New Dwarf Planet Makemake Marks Shift in Naming Trend

Anne Minard
for National Geographic News
July 23, 2008
Now that astronomers have nearly run out of Greek and Roman god names to give new cosmic bodies, they are tapping into a more multicultural reservoir of deity monikers.

This week, the International Astronomical Union (IAU) announced the fourth known dwarf planet will be called Makemake (MAH-keh MAH-keh), after a Polynesian creation god.

Mike Brown of California Institute of Technology, whose team discovered the small body in 2005, was stumped for a while about what to call his latest discovery.

For two years it was known in scientific circles as 2005 FY9. But Brown called it by the nickname Easterbunny, since the discovery was made a few days after Easter.

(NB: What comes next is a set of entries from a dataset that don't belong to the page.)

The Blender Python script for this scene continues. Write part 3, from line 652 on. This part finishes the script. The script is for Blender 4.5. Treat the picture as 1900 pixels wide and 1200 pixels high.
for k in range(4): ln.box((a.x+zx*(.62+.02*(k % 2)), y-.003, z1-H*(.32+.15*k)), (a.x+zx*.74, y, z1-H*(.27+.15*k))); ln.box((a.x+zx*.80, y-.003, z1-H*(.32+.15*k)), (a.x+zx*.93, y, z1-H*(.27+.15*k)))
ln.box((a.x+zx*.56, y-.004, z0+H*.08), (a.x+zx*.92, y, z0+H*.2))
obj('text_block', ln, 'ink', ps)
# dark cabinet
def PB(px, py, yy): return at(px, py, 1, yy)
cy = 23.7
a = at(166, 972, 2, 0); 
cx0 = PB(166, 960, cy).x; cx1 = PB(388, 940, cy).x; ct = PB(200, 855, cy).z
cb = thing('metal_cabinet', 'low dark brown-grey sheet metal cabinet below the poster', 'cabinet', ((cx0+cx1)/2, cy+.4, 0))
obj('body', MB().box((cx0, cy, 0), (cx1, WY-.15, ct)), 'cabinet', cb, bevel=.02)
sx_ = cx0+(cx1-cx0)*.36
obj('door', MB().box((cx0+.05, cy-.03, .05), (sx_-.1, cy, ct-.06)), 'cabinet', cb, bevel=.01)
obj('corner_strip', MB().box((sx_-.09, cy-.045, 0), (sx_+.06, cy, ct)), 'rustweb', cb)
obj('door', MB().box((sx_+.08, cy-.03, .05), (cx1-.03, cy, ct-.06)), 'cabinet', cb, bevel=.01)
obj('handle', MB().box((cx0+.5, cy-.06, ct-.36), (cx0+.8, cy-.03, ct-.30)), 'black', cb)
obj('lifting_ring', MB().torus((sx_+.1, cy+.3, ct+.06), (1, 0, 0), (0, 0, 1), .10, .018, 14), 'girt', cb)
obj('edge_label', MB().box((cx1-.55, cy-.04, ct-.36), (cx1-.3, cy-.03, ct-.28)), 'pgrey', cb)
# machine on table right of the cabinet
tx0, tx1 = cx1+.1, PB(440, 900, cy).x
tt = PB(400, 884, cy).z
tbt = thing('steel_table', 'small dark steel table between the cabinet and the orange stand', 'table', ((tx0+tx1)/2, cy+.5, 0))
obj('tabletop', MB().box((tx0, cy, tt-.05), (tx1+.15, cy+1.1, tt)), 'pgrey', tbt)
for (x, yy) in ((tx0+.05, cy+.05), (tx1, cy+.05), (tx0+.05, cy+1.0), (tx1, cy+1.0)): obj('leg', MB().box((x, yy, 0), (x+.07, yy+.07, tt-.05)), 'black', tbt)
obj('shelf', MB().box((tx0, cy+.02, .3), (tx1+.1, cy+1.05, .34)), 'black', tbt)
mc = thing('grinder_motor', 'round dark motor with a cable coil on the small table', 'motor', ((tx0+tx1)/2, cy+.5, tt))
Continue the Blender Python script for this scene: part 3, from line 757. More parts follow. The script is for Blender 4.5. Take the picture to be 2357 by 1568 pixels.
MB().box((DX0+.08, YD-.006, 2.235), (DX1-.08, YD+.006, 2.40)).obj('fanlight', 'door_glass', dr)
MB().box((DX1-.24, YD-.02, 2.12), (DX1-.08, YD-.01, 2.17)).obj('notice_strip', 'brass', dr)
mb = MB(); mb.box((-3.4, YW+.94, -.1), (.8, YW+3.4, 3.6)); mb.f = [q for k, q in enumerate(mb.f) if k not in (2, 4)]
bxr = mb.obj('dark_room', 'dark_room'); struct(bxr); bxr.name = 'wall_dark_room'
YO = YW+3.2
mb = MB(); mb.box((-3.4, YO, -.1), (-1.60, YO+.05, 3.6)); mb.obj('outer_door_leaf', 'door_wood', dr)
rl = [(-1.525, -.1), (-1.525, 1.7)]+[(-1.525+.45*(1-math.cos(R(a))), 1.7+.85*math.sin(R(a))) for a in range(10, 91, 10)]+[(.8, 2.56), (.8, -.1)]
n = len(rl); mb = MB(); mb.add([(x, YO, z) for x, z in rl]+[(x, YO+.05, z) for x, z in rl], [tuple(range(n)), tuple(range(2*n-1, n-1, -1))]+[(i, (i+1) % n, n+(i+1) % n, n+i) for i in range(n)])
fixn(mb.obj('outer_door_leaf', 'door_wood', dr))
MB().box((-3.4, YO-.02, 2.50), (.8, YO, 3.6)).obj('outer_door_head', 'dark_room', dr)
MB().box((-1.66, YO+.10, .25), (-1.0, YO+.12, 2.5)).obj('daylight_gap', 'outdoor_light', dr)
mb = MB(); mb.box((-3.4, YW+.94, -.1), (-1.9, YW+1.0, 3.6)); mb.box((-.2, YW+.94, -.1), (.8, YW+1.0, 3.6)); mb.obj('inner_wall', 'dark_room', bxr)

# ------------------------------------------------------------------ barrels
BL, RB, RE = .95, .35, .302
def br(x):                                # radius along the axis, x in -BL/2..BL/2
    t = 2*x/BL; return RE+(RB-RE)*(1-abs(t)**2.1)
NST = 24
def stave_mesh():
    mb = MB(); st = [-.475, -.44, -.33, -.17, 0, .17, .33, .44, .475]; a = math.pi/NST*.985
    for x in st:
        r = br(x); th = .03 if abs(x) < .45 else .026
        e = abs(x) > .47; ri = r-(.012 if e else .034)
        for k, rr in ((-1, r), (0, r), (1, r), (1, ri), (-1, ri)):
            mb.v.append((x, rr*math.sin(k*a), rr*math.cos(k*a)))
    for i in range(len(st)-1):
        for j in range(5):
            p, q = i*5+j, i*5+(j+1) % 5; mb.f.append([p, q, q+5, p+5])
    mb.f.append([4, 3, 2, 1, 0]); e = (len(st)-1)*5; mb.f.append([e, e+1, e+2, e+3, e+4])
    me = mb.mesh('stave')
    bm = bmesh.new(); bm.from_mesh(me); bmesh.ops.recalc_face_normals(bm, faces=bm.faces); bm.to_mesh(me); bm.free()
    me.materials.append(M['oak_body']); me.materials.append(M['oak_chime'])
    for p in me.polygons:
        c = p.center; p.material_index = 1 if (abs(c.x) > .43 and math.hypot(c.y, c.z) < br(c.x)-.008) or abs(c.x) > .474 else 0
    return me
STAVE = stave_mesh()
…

"Suddenly, it dawned on me: the island of Rapanui," Brown said in a statement. "Why hadn't I thought of this before?"

In the mythology of Rapanui—also known as Easter Island and Isla de Pascua—Makemake was the creator of humans and the god of fertility, an appropriate choice, as Brown's wife was pregnant at the time his team found the dwarf planet.

(Get the facts behind Easter Island's mysterious stone heads.)

IAU adopted the name just a month after establishing a new category of dwarf planets known as plutoids to accommodate Pluto's neighbors beyond Neptune. Pluto, now officially called asteroid 134340, was stripped of planet status in 2006.

"While a rose by any other name would surely smell as sweet, the Kuiper belt object/dwarf planet/plutoid formerly known mostly as 2005 FY9 now smells a good bit sweeter to me," Brown wrote of the decision on his blog.

(Read: "Pluto Gets New Name, as Does 'Xena' [September 15, 2006].)

Bird-Cult Chief

Makemake is one of the largest objects discovered so far in the outer solar system. It's about two-thirds Pluto's size and only slightly dimmer.

Astronomers believe the reddish dwarf planet's surface is covered with frozen methane.

But for Brown, nothing about the plutoid immediately stuck out when it came to suggesting an official name to the IAU.

"A lot of these objects have had sort of an obvious thing to hang the name on," Brown said.

Eris, for example, needed a name just after IAU's demotion of Pluto and the public outcry that followed. Though scientists had fairly exhausted the cadre of Roman and Greek god names, Eris—the goddess of discord and strife—remained.

But Easterbunny was a puzzler, he said, until he researched and found Makemake.

"He was the chief god of the Tangata manu birdman cult and was worshiped in the form of seabirds, which were his incarnation," Brown noted.

"His material symbol, a man with a bird's head, can be found carved in petroglyphs on the island."

A Welcome Shift

Brian Marsden has recorded the names of more than 12,000 asteroids and other planetary bodies during his 30-plus years at the Smithsonian Astrophysical Observatory's Minor Planet Center.

He sits on both of the two IAU committees that must approve new dwarf planet names.

"By having Makemake not be a Greek or Roman name, we've got away from that idea for these dwarf planets, and I think that's good," Marsden said.

And the creation name fits with an idea one of the IAU naming groups fronted 15 years ago, when it said all the outer solar system bodies yet to be discovered should have creation names.

All except for the ones that have the same orbital rhythm as Pluto, that is. Those, like Pluto, are to be named after underworld mythological deities.

All in a Name

Brown, as the discoverer of so many new celestial objects, has written quite a few names in the stars.

Among them are Quaoar, a creation force of the Los Angeles Tongva tribe; Orcus, the earlier Etruscan counterpart to Pluto; Sedna, the Inuit sea goddess; and Eris. He likes all of them pretty well these days, perhaps except Quaoar.

"In retrospect it is impossible to pronounce," he said. And after Quaoar, his wife almost forbade him to choose a name for their daughter, who is now three. He helped in the end to come up with Lilah: both the Hebrew and Arabic word for night.

Brown may get at least one more name under his cosmic belt, for a dwarf planet called 2003 EL61. But first the IAU will have to decide whether he got scooped or swindled when a competing Spanish team announced it had discovered the new plutoid before Brown's team.